Kein leichter Weg an diesem ersten Tag. Es sind 28,5 Kilometer (auf den halben legen wir besonders viel Wert), und als wir nach gut zwei Stunden die erste Pause machen, bin ich überzeugt, wir haben schon zehn. Es sind nur vier. Dafür rasten wir auf besonderen Bänken, ein Künstler gestaltet sie aus Treibholz, das er in der Südsee findet, und nach Mecklenburg verschifft. Kann man nicht erfinden, sowas.

Er füllt unsere Wasserflaschen und erklärt uns kurz, wo es weitergeht. Von da an ist der richtige Weg nicht mehr schwer, die Beine dafür umso mehr. Es zieht sich. Aber was für eine traumhafte Landschaft! Sanfte Hügel, weiter Blick. Bestes Pilgerwetter. Als wir Alt Karin erreichen, eine weitere, schöne Fügung. Die wunderschöne, frühgotische Dorfkirche wird uns vom Küsterehepaar erklärt, die bei NDR Kultur von unserer Reise gehört und uns schon erwartet haben. Auch hier gibt es Pilgerunterkünfte, und wir wären gerne bei diesen freundlichen, aufgeschlossenen Menschen geblieben. Müssen aber noch weiter. Unterwegs (Fügung? Zufall?) kaufen wir am Wegesrand zwei Kürbisse und Eier. Abendessen und Frühstück, zu Fuß von unterwegs mitgebracht.

Zufall oder eine Fügung

Müdigkeit lässt die Gespräche stocken. Konzentration auf den nächsten Schritt (wie viele noch?), auf die Mitpilger (sind die auch so müde wie ich?), auf den Weg. Gerade diese Einfachheit fasziniert am Pilgern. Weiter, vorwärts, den Weg gehen. Mit dem Weg leben, mit dem Weg zu recht kommen. "Geh - und geh lange" sagen viele Pilger, nur so wirst Du Antworten auf verdrängte Fragen bekommen, Klarheit der Gedanken erreichen und Dich auf das Wesentliche reduzieren. Abenteuer. Veränderter Blick.

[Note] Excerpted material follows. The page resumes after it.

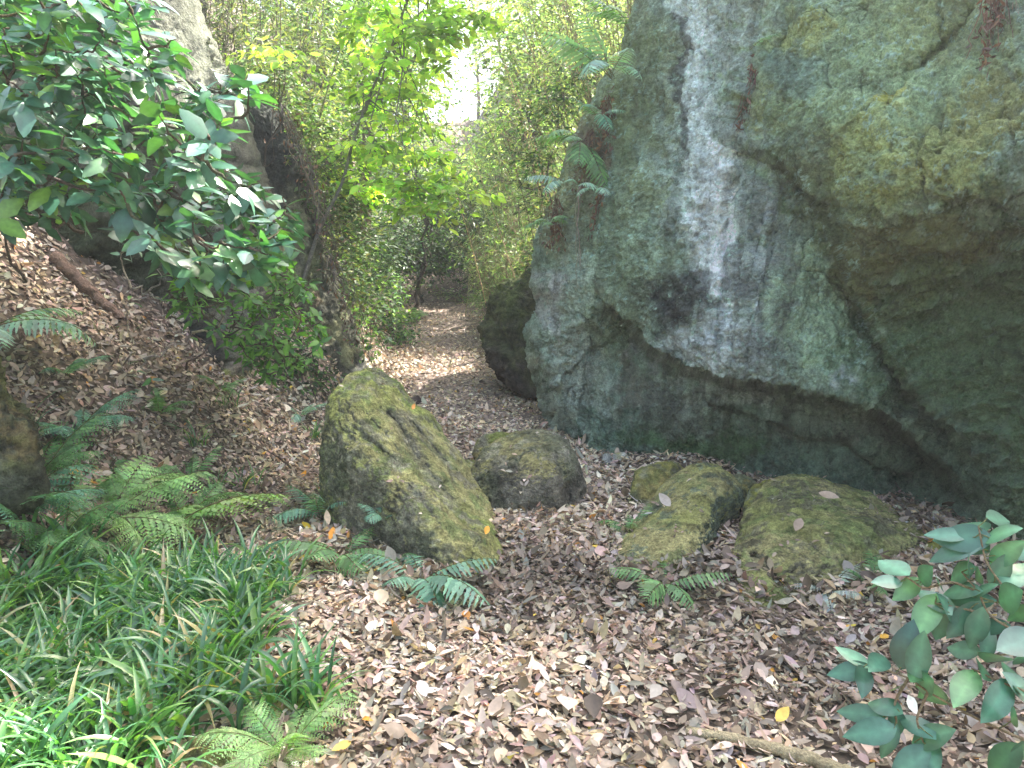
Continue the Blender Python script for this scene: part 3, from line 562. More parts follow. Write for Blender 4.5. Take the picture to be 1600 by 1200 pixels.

Neubuko © NDR.de Foto: Philipp Schmid
Das Ziel der 1. Etappe ist erreicht: die Pilger-Herberge in Neubukow.

Direkt neben der Kirche in Neubukow ist die Pilgerherberge im Gemeindehaus. Mädchenzimmer, Jungszimmer. Als die Kürbisse endlich im Ofen verschwinden, nach neun Stunden zu Fuß, auf dem Weg, werden die Muskeln langsam entspannter und die Gesichter gelöst. Nebenan probt der Kirchenchor. "Wachet auf, ruft uns die Stimme" - wir schlafen fast ein, genießen aber glücklich. Zusammen kochen, essen, lachen. Auch das gehört zum Pilgern. Und Erlebnisse auf dem Weg austauschen. Zufälle, Fügungen, Schicksale.

Und noch ein Zufall - oder eine Fügung: das erste Auto, das mir am Morgen begegnet war, hatte das Kennzeichen GÜ – TE.